_COLLECTED MATERIAL_.

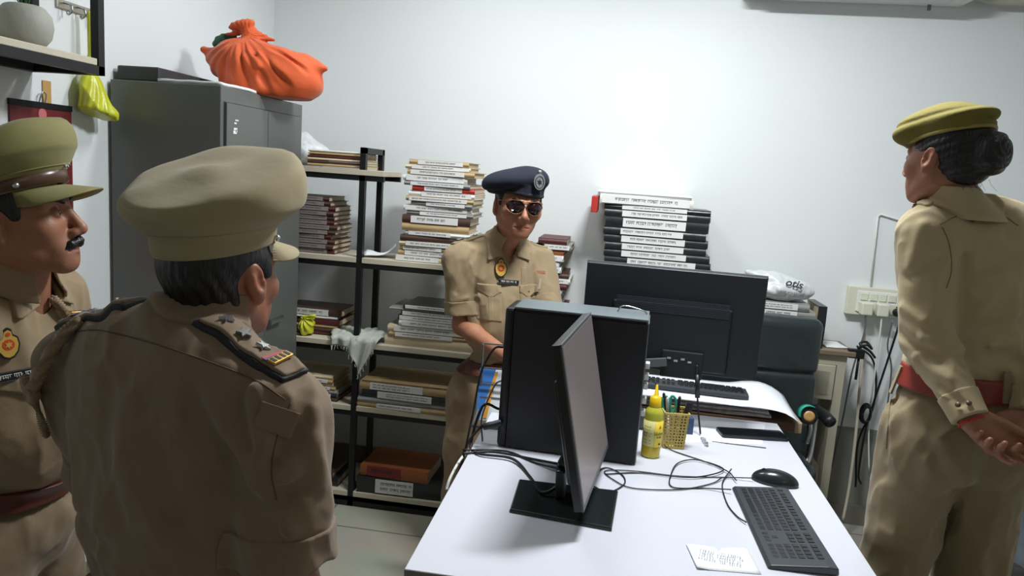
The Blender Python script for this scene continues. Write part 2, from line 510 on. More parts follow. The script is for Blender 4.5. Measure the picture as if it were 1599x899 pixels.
# ------------------------------------------------------------------ wall shelf, pot, hook, bag, calendar (left wall)
YF = 2.10          # far end of the wall shelf
sx0, sx1 = XL, ay(159, 118, YF).x-.012
zb = ay(159, 118, YF).z
t = thing('wall_shelf', 'black framed wall shelf with a cream board, top left corner', 'shelf', (0, 0, 0))
bm = bmesh.new()
bw = .026
for y in (YF, 1.15):
    for x in (sx0+.016, sx1):
        bar(bm, (x, y, zb), (x, y, zb+.72), bw, bw)
    bar(bm, (sx0, y, zb+.013), (sx1+.013, y, zb+.013), bw, bw)
    bar(bm, (sx0, y, zb+.72), (sx1+.013, y, zb+.72), bw, bw)
for x in (sx0+.016, sx1):
    bar(bm, (x, 1.15, zb+.013), (x, YF, zb+.013), bw, bw); bar(bm, (x, 1.15, zb+.72), (x, YF, zb+.72), bw, bw)
obj('frame', bm, BLK, t)
obj('shelf_board', BX(sx0+.002, sx1+.010, 1.16, YF-.016, zb+.027, zb+.047), BOARD, t, bevel=.002)
zs = zb+.047
px_, py_ = sx1-.068, 1.90
t = thing('potted_plant', 'pale stone plant pot with thin green leaves on the wall shelf', 'plant', (px_, py_, zs))
pr = [(.030, 0), (.048, .004), (.064, .025), (.070, .055), (.066, .085), (.050, .105), (.042, .109), (.038, .107), (.038, .100)]
obj('pot', lathe(bmesh.new(), pr, 36), mat('stone_pot', (166, 166, 156), .65, bump=.3, bscale=60, var=.08), t, True)
obj('soil', lathe(bmesh.new(), [(.037, .097), (.030, .101), (.001, .103)], 20), mat('soil', (60, 48, 38), .9, bump=.5), t, True)
rng = random.Random(4)
GL = mat('leaf_green', (52, 92, 48), .5)
for k in range(9):
    a = k*2.4; ln = rng.uniform(.12, .24); rch = rng.uniform(.02, .12)
    bm = bmesh.new(); rings = []
    for i in range(8):
        u = i/7; r = .008+rch*u**1.5; z = .096+ln*u-.04*u*u
        wd = .0055*math.sin(PI*min(1, u*.9+.12))+.0004
        c = Vector((r*math.cos(a), r*math.sin(a), z)); sd = Vector((-math.sin(a), math.cos(a), 0))
        rings.append([c-sd*wd, c+Vector((0, 0, -.0015)), c+sd*wd, c+Vector((0, 0, .0008))])
    loft(bm, rings); obj('leaf', bm, GL, t, True)

t = thing('wall_hook', 'small steel hook rail on the left wall above the shelf', 'hook', (XL, 2.48, 2.02))
yh = 2.40
hz = ax(122, 14, XL+.01)
t.location = (XL, hz.y, hz.z)
obj('rail', BX(0, .008, -.09, .09, -.014, .014), mat('nickel', (170, 166, 152), .35, .9), t, bevel=.002)
for y in (-.06, .0, .06):
    obj('hook', tube(bmesh.new(), [(.008, y, .006), (.03, y, .0), (.036, y, -.018), (.022, y, -.030), (.018, y, -.022)], .0035, 8), STEEL, t, True)
# yellow carrier bag: twisted handle and a drooping pouch
bt = Vector((XL+.045, hz.y+.008, hz.z-.012))
bp = ay(150, 122, bt.y); L1 = bt.z-bp.z
pl = ay(150, 184, bt.y); L2 = bt.z-pl.z
t = thing('plastic_bag', 'knotted yellow-green carrier bag hanging beside the grey cabinet', 'bag', bt)
YEL = mat('yellow_plastic', (196, 200, 52), .30, bump=.7, bscale=22, var=.15, vscale=10)
def bagf(p):
    d = rc(p, (0, 0, 0), (.004, .0, -L1+.05), .0085, .011)
    d = smin(d, rc(p, (0.004, 0, -L1+.055), (.004, 0, -L1+.03), .016, .012), .01)
    u = np.clip((-L1+.02-p[:, 2])/(L2-L1), 0, 1); rr_ = .012+.045*u**.65
    c_ = np.hypot((p[:, 0]-.012*u)/.85, (p[:, 1]-.012*u)/1.30)-rr_
    a = np.arctan2(p[:, 1], p[:, 0]); c_ = c_*.8+.0030*np.sin(a*11+u*5)*u+.012*np.abs(nz(p, 26))-.004
    c_ = smax(np.maximum(c_, p[:, 2]+L1-.02), -(p[:, 2]+L2-.006+.25*(p[:, 1]-.03)**1), .012)
    return smin(d, c_, .008)
mesh_sdf('pouch', bagf, (-.06, -.09, -L2-.02), (.09, .11, .02), .0035, YEL, t)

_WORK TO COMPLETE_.
Take the material above from its first line through the line holding "loft(bm, rings); obj('leaf', bm, GL, t, True)" and set it down exactly, without the pictures.

_RESPONSE TO THE TASK_.
The Blender Python script for this scene continues. Write part 2, from line 510 on. More parts follow. The script is for Blender 4.5. Measure the picture as if it were 1599x899 pixels.
# ------------------------------------------------------------------ wall shelf, pot, hook, bag, calendar (left wall)
YF = 2.10          # far end of the wall shelf
sx0, sx1 = XL, ay(159, 118, YF).x-.012
zb = ay(159, 118, YF).z
t = thing('wall_shelf', 'black framed wall shelf with a cream board, top left corner', 'shelf', (0, 0, 0))
bm = bmesh.new()
bw = .026
for y in (YF, 1.15):
    for x in (sx0+.016, sx1):
        bar(bm, (x, y, zb), (x, y, zb+.72), bw, bw)
    bar(bm, (sx0, y, zb+.013), (sx1+.013, y, zb+.013), bw, bw)
    bar(bm, (sx0, y, zb+.72), (sx1+.013, y, zb+.72), bw, bw)
for x in (sx0+.016, sx1):
    bar(bm, (x, 1.15, zb+.013), (x, YF, zb+.013), bw, bw); bar(bm, (x, 1.15, zb+.72), (x, YF, zb+.72), bw, bw)
obj('frame', bm, BLK, t)
obj('shelf_board', BX(sx0+.002, sx1+.010, 1.16, YF-.016, zb+.027, zb+.047), BOARD, t, bevel=.002)
zs = zb+.047
px_, py_ = sx1-.068, 1.90
t = thing('potted_plant', 'pale stone plant pot with thin green leaves on the wall shelf', 'plant', (px_, py_, zs))
pr = [(.030, 0), (.048, .004), (.064, .025), (.070, .055), (.066, .085), (.050, .105), (.042, .109), (.038, .107), (.038, .100)]
obj('pot', lathe(bmesh.new(), pr, 36), mat('stone_pot', (166, 166, 156), .65, bump=.3, bscale=60, var=.08), t, True)
obj('soil', lathe(bmesh.new(), [(.037, .097), (.030, .101), (.001, .103)], 20), mat('soil', (60, 48, 38), .9, bump=.5), t, True)
rng = random.Random(4)
GL = mat('leaf_green', (52, 92, 48), .5)
for k in range(9):
    a = k*2.4; ln = rng.uniform(.12, .24); rch = rng.uniform(.02, .12)
    bm = bmesh.new(); rings = []
    for i in range(8):
        u = i/7; r = .008+rch*u**1.5; z = .096+ln*u-.04*u*u
        wd = .0055*math.sin(PI*min(1, u*.9+.12))+.0004
        c = Vector((r*math.cos(a), r*math.sin(a), z)); sd = Vector((-math.sin(a), math.cos(a), 0))
        rings.append([c-sd*wd, c+Vector((0, 0, -.0015)), c+sd*wd, c+Vector((0, 0, .0008))])
    loft(bm, rings); obj('leaf', bm, GL, t, True)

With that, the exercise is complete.